▸ EXERCISE PROMPT: Reproduce the section of the listing that begins at the line containing "Model this scene" and finishes at the line containing "random.seed(7)". Include both end lines and nothing beyond them.

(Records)
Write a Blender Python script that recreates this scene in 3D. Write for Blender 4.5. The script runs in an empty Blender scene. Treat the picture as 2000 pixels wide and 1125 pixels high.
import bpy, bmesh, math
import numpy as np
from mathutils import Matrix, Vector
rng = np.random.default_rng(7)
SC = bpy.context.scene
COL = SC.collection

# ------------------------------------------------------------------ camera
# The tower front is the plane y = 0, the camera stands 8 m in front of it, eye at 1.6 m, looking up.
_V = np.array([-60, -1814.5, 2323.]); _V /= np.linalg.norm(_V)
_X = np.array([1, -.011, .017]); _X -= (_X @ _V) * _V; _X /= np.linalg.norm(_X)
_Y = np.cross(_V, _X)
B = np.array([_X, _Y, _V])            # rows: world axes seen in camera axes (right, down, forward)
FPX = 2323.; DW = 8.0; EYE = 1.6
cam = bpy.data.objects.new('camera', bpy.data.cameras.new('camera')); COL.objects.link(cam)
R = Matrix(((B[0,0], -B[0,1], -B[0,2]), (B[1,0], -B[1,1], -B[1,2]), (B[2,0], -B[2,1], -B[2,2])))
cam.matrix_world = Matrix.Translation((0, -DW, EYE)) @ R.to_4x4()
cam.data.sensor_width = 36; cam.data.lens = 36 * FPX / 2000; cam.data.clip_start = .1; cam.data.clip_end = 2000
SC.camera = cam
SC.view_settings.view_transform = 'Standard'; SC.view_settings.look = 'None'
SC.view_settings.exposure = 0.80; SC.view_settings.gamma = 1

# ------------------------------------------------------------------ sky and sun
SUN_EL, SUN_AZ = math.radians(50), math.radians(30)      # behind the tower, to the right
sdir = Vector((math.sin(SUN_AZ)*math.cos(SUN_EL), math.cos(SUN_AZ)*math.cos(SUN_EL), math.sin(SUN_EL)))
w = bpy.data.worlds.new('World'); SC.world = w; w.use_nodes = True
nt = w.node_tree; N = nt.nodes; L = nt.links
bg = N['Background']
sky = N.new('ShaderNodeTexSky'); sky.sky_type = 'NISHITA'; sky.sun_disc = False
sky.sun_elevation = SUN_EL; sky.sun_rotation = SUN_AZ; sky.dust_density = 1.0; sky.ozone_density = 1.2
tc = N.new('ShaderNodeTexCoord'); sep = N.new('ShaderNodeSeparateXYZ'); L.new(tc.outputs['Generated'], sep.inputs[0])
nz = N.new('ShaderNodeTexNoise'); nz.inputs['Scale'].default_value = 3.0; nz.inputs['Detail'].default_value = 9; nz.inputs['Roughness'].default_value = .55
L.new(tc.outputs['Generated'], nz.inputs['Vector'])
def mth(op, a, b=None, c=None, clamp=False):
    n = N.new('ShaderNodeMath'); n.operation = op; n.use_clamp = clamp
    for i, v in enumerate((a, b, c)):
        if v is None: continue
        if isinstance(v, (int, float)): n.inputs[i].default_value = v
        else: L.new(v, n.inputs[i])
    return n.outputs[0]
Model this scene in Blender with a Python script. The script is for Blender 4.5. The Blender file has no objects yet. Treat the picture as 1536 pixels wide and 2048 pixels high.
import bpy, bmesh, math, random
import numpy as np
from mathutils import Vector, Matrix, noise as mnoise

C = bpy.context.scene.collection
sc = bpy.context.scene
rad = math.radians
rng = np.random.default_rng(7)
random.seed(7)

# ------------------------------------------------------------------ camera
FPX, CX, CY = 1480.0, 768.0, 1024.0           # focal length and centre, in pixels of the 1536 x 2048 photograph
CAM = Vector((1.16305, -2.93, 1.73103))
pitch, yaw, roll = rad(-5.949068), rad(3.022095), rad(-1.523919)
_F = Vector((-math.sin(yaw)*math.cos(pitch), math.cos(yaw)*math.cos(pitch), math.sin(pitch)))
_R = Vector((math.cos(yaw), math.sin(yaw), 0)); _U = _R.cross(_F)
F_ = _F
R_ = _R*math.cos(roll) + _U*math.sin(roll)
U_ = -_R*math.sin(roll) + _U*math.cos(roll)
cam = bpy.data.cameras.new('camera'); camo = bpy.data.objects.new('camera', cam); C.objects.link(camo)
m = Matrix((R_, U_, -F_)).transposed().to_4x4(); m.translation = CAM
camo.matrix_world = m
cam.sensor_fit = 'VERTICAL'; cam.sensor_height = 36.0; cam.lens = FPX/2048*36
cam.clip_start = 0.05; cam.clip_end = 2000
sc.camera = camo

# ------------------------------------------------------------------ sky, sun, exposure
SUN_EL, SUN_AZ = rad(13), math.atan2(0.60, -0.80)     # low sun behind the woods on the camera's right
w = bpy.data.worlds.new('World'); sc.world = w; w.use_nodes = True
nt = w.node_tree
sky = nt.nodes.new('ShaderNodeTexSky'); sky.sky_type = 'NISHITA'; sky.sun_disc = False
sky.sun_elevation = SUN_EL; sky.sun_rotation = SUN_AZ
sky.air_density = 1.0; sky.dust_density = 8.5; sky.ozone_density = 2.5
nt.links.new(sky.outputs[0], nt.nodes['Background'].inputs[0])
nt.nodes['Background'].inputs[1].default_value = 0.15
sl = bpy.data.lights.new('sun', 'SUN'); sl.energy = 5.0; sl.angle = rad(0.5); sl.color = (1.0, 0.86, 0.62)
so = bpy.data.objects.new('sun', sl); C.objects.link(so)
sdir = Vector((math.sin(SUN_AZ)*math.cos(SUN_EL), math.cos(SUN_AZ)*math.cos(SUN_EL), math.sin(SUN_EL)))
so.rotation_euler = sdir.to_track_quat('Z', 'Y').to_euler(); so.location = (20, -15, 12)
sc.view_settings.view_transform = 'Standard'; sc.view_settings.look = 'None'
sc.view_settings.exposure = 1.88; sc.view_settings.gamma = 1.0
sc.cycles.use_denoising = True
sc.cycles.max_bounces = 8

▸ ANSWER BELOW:
Model this scene in Blender with a Python script. The script is for Blender 4.5. The Blender file has no objects yet. Treat the picture as 1536 pixels wide and 2048 pixels high.
import bpy, bmesh, math, random
import numpy as np
from mathutils import Vector, Matrix, noise as mnoise

C = bpy.context.scene.collection
sc = bpy.context.scene
rad = math.radians
rng = np.random.default_rng(7)
random.seed(7)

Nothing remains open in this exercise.